日産自動車株式会社(本社:神奈川県横浜市西区)は、ハビタット・フォー・ヒューマニティのインド(チェンナイ市中心部から南西に約20km、Mangadu in the state of Tamil Nadu)における75軒の住居建築プロジェクトへの支援(75,000米ドル相当)を決定。2010年4月24日、インド日産CEO徳山公信氏(写真右)、現地政府関係者(Government of Tami Nadu)、現地住民を迎えて、起工式を行いました。本プロジェクトは、州政府、現地NGOWoman Education and Economic Development Society (WEEDS)との協力の下、社会的、経済的また教育的に不利な立場にある75家族、375名(その多くは日雇い労働者)の生活の向上を目的に支援を行うもので、予定では来年3月の完了(一軒あたりの住居面積 =約23平方メートル)を目指します。  
 
インドの住環境と住宅政策
インドには約1億8,000万軒の住居が存在し、その60%以上が粗悪な土、葦などの草木、竹といった建材を使用した住居で、多くの人々はまだまだ十分な住環境を持てない状況にあります。都市部では、水路、ガレージ、電車・バスのプラットホームや路肩といった場所にあるスラムに、一つ屋根の下、大人数がすし詰め状態での生活を余儀なくされています。最貧困層に至っては、野宿する家族も数多く存在しています。2001年の統計調査によると、約195万人のホームレスが確認され、地方では1,410万軒、都市部では1,060万軒の住居が不足。毎年250万軒の不足が新たに発生している計算になるといわれています。
 
このように、貧困住居問題はインド社会の大きな課題になっており、解決に向けたインド政府による支援計画が各地で進められています。
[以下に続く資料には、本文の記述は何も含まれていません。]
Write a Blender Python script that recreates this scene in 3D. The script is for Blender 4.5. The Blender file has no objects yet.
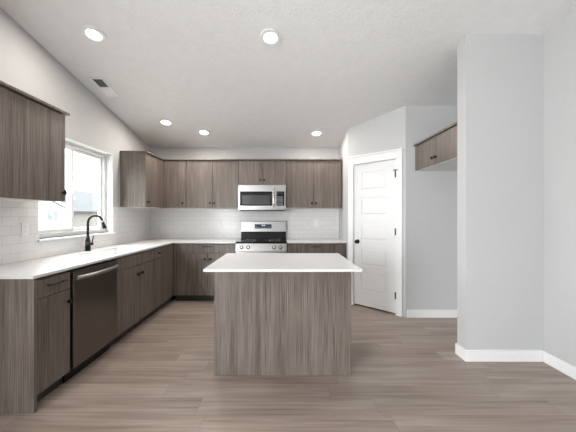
import bpy, bmesh, math, random
from mathutils import Vector, Matrix
random.seed(7)
S = bpy.context.scene
COL = S.collection

# ------------------------------------------------------------------ camera
F_PX, CX, CY, CAM_H = 291.0, 282.5, 215.7, 1.31
cam = bpy.data.objects.new('camera', bpy.data.cameras.new('camera'))
COL.objects.link(cam)
cam.location = (0, 0, CAM_H)
cam.rotation_euler = (math.pi / 2, 0, 0)
cam.data.sensor_width = 36
cam.data.lens = F_PX / 576 * 36
cam.data.shift_x = (288 - CX) / 576
cam.data.shift_y = (CY - 216) / 576
cam.data.clip_start = 0.05
cam.data.clip_end = 300
S.camera = cam

# ------------------------------------------------------------------ view
S.view_settings.view_transform = 'Standard'
S.view_settings.look = 'None'
S.view_settings.gamma = 1
S.view_settings.use_curve_mapping = False
S.view_settings.exposure = -0.03

# ------------------------------------------------------------------ bright overcast sky, daylight
SKY_HORIZON, SKY_ZENITH = 8.0, 24.0                     # an overcast sky is about brightest overhead
w = bpy.data.worlds.new('sky'); S.world = w
w.use_nodes = True
bg = w.node_tree.nodes['Background']
bg.inputs['Color'].default_value = (0.93, 0.97, 1.0, 1)
wn, wl_ = w.node_tree.nodes, w.node_tree.links
wtc = wn.new('ShaderNodeTexCoord'); wsp = wn.new('ShaderNodeSeparateXYZ'); wmr = wn.new('ShaderNodeMapRange')
wmr.inputs['To Min'].default_value = SKY_HORIZON; wmr.inputs['To Max'].default_value = SKY_ZENITH
wl_.new(wtc.outputs['Generated'], wsp.inputs[0]); wl_.new(wsp.outputs['Z'], wmr.inputs['Value']); wl_.new(wmr.outputs[0], bg.inputs['Strength'])

def area_light(name, loc, direction, sx, sy, watts, color):
    l = bpy.data.objects.new(name, bpy.data.lights.new(name, 'AREA'))
    COL.objects.link(l)
    l.data.shape = 'RECTANGLE'; l.data.size = sx; l.data.size_y = sy
    l.data.energy = watts; l.data.color = color
    l.location = loc
    l.rotation_euler = Vector(direction).to_track_quat('-Z', 'Y').to_euler()
    return l

# added lamps: daylight assumed from behind left, and an upward fill brightening the ceiling
area_light('daylight_rear', (-3.75, -3.13, 1.70), (0.12, 1, -0.04), 2.7, 1.8, 315, (0.91, 0.96, 1.0))
area_light('ceiling_fill_rear', (-3.75, -3.13, 0.50), (0.12, 1, 0.8), 2.7, 0.8, 250, (0.97, 0.985, 1.0))
CAN_W = 10.0
CAN_COLOR = (1.0, 0.925, 0.85)

# ------------------------------------------------------------------ dimensions
XL, XR, YB, YR = -2.28, 2.349, 5.01, -3.0
def zc(y): return 2.484 + 0.193 * (YB - y)          # vaulted ceiling rising towards the camera
XP, YA = 0.97, 3.748                                # pantry return wall, fridge alcove wall
PA, PB = Vector((0.97, 4.353)), Vector((1.586, 3.748))   # ends of the diagonal pantry wall
XF, YF = -1.650, 4.41                               # faces of the base cabinet doors
UX, UY = -1.922, 4.675                               # faces of the wall cabinet doors
UB, UT = 1.432, 2.20
CB, CT = 0.894, 0.914                               # worktop

# ------------------------------------------------------------------ materials
def newmat(name):
    m = bpy.data.materials.new(name); m.use_nodes = True
    nt = m.node_tree
    return m, nt, nt.nodes, nt.links, nt.nodes['Principled BSDF']

def ramp(nodes, stops):
    r = nodes.new('ShaderNodeValToRGB')
    els = r.color_ramp.elements
    while len(els) < len(stops): els.new(0.5)
    for e, (p, c) in zip(els, stops):
        e.position = p; e.color = (*c, 1)
    return r

def simple(name, color, rough=0.5, metal=0.0, noise=0.03, nscale=30, bump=0.0, bscale=150, spec=0.5):
    m, nt, N, L, b = newmat(name)
    tc = N.new('ShaderNodeTexCoord')
    n = N.new('ShaderNodeTexNoise'); n.inputs['Scale'].default_value = nscale
    n.inputs['Detail'].default_value = 3
    L.new(tc.outputs['Object'], n.inputs['Vector'])
    r = ramp(N, [(0.3, [c * (1 - noise) for c in color]), (0.7, [min(1, c * (1 + noise)) for c in color])])
    L.new(n.outputs['Fac'], r.inputs['Fac'])
    L.new(r.outputs['Color'], b.inputs['Base Color'])
    b.inputs['Roughness'].default_value = rough
    b.inputs['Metallic'].default_value = metal
    b.inputs['Specular IOR Level'].default_value = spec
    if bump:
        n2 = N.new('ShaderNodeTexNoise'); n2.inputs['Scale'].default_value = bscale
        n2.inputs['Detail'].default_value = 4
        L.new(tc.outputs['Object'], n2.inputs['Vector'])
        bp = N.new('ShaderNodeBump'); bp.inputs['Strength'].default_value = bump
        bp.inputs['Distance'].default_value = 0.004
        L.new(n2.outputs['Fac'], bp.inputs['Height'])
        L.new(bp.outputs['Normal'], b.inputs['Normal'])
    return m

def wood(name, dark, mid, light, fine=(240, 240, 2.6), broad=(20, 20, 0.5), rough=0.36):
    m, nt, N, L, b = newmat(name)
    tc = N.new('ShaderNodeTexCoord')
    oi = N.new('ShaderNodeObjectInfo')
    mul = N.new('ShaderNodeMath'); mul.operation = 'MULTIPLY'; mul.inputs[1].default_value = 13.0
    L.new(oi.outputs['Random'], mul.inputs[0])
    add = N.new('ShaderNodeVectorMath'); add.operation = 'ADD'
    L.new(tc.outputs['Object'], add.inputs[0]); L.new(mul.outputs[0], add.inputs[1])
    outs = []
    for sc, det in ((fine, 3), (broad, 5)):
        mp = N.new('ShaderNodeMapping'); mp.inputs['Scale'].default_value = sc
        L.new(add.outputs[0], mp.inputs['Vector'])
        n = N.new('ShaderNodeTexNoise'); n.inputs['Scale'].default_value = 1
        n.inputs['Detail'].default_value = det; n.inputs['Roughness'].default_value = 0.6
        L.new(mp.outputs[0], n.inputs['Vector'])
        outs.append(n.outputs['Fac'])
    mx = N.new('ShaderNodeMix'); mx.inputs[0].default_value = 0.30
    L.new(outs[0], mx.inputs[2]); L.new(outs[1], mx.inputs[3])
    r = ramp(N, [(0.36, dark), (0.5, mid), (0.66, light)])
    L.new(mx.outputs[0], r.inputs['Fac'])
    L.new(r.outputs['Color'], b.inputs['Base Color'])
    b.inputs['Roughness'].default_value = rough
    b.inputs['Specular IOR Level'].default_value = 0.36
    bp = N.new('ShaderNodeBump'); bp.inputs['Strength'].default_value = 0.15
    bp.inputs['Distance'].default_value = 0.001
    L.new(outs[0], bp.inputs['Height']); L.new(bp.outputs['Normal'], b.inputs['Normal'])
    return m

def plank_floor():
    m, nt, N, L, b = newmat('plank_floor')
    PW, PL = 0.18, 1.22
    tc = N.new('ShaderNodeTexCoord')
    sp = N.new('ShaderNodeSeparateXYZ'); L.new(tc.outputs['Object'], sp.inputs[0])
    def math_(op, a, bb=None):
        n = N.new('ShaderNodeMath'); n.operation = op
        for i, v in enumerate((a, bb)):
            if v is None: continue
            if isinstance(v, (int, float)): n.inputs[i].default_value = v
            else: L.new(v, n.inputs[i])
        return n.outputs[0]
    yr = math_('DIVIDE', math_('ADD', sp.outputs['Y'], 20.05), PW)
    row = math_('FLOOR', yr)
    wn = N.new('ShaderNodeTexWhiteNoise'); wn.noise_dimensions = '1D'; L.new(row, wn.inputs['W'])
    xs = math_('ADD', math_('DIVIDE', math_('ADD', sp.outputs['X'], 20), PL), wn.outputs['Value'])
    colm = math_('FLOOR', xs)
    cv = N.new('ShaderNodeCombineXYZ'); L.new(row, cv.inputs[0]); L.new(colm, cv.inputs[1])
    wn2 = N.new('ShaderNodeTexWhiteNoise'); wn2.noise_dimensions = '2D'; L.new(cv.outputs[0], wn2.inputs['Vector'])
    # grain
    off = N.new('ShaderNodeVectorMath'); off.operation = 'MULTIPLY_ADD'
    L.new(wn2.outputs['Color'], off.inputs[0]); off.inputs[1].default_value = (9, 9, 9)
    L.new(tc.outputs['Object'], off.inputs[2])
    gs = []
    for sc, det, ds in (((1.6, 42, 1), 5, 0.4), ((0.9, 9, 1), 4, 0.8)):
        mp = N.new('ShaderNodeMapping'); mp.inputs['Scale'].default_value = sc
        L.new(off.outputs[0], mp.inputs['Vector'])
        n = N.new('ShaderNodeTexNoise'); n.inputs['Scale'].default_value = 1
        n.inputs['Detail'].default_value = det; n.inputs['Distortion'].default_value = ds
        L.new(mp.outputs[0], n.inputs['Vector']); gs.append(n.outputs['Fac'])
    g = math_('ADD', math_('MULTIPLY', gs[0], 0.5), math_('MULTIPLY', gs[1], 0.5))
    t = math_('ADD', math_('MULTIPLY', g, 0.87), math_('MULTIPLY', wn2.outputs['Value'], 0.13))
    r = ramp(N, [(0.30, (0.175, 0.130, 0.104)), (0.5, (0.310, 0.249, 0.211)), (0.70, (0.425, 0.360, 0.317))])
    L.new(t, r.inputs['Fac'])
    # seams
    fy = math_('FRACT', yr); fx = math_('FRACT', xs)
    sy = math_('LESS_THAN', math_('MINIMUM', fy, math_('SUBTRACT', 1, fy)), 0.0075)
    sx = math_('LESS_THAN', math_('MINIMUM', fx, math_('SUBTRACT', 1, fx)), 0.0012)
    seam = math_('MAXIMUM', sx, sy)
    mx = N.new('ShaderNodeMix'); mx.data_type = 'RGBA'
    L.new(math_('MULTIPLY', seam, 0.4), mx.inputs[0]); L.new(r.outputs['Color'], mx.inputs[6])
    mx.inputs[7].default_value = (0.06, 0.045, 0.035, 1)
    L.new(mx.outputs[2], b.inputs['Base Color'])
    b.inputs['Roughness'].default_value = 0.42
    bp = N.new('ShaderNodeBump'); bp.inputs['Strength'].default_value = 0.25; bp.inputs['Distance'].default_value = 0.001
    L.new(math_('SUBTRACT', gs[0], seam), bp.inputs['Height']); L.new(bp.outputs['Normal'], b.inputs['Normal'])
    return m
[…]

その中には、カースト制度や塩田労働者のような季節労働によって社会的不利な立場にある住民グループを対象とした住宅政策も存在します。しかし、人口増加や資金不足による計画実施の遅れにより、年々、そのニーズは増加傾向にあります。
 
求められる事業協力・連携
ハビタットはインドにおける活動を始めて以来、これまで26年間に33,000軒以上の住居支援を行ってきましたが、今日、これらの支援活動をより効果的に実施するため、他NGO・行政・企業との協力・連携が不可欠な要素と捉えられています。この現状において、今回の日産自動車とのプロジェクト協力は、非常に大きな意味を持つと共に、現地での大きな期待となっています。
 
インド日産CEO徳山氏は次の通りメッセージを寄せています。「世界中で行う企業活動を通じて、各地域の社会発展に貢献することは私たちのもう一つの使命だと考えています。そのためにも、社会の持続的発展を念頭に企業活動の追求を目指しており、今回の支援を通じて、75家族の健全な生活の確保、そして社会に変化をもたらすことが出来ることを大変光栄に思います。」
プロジェクトは、6月末現在、9軒目の建築作業が取り進められています。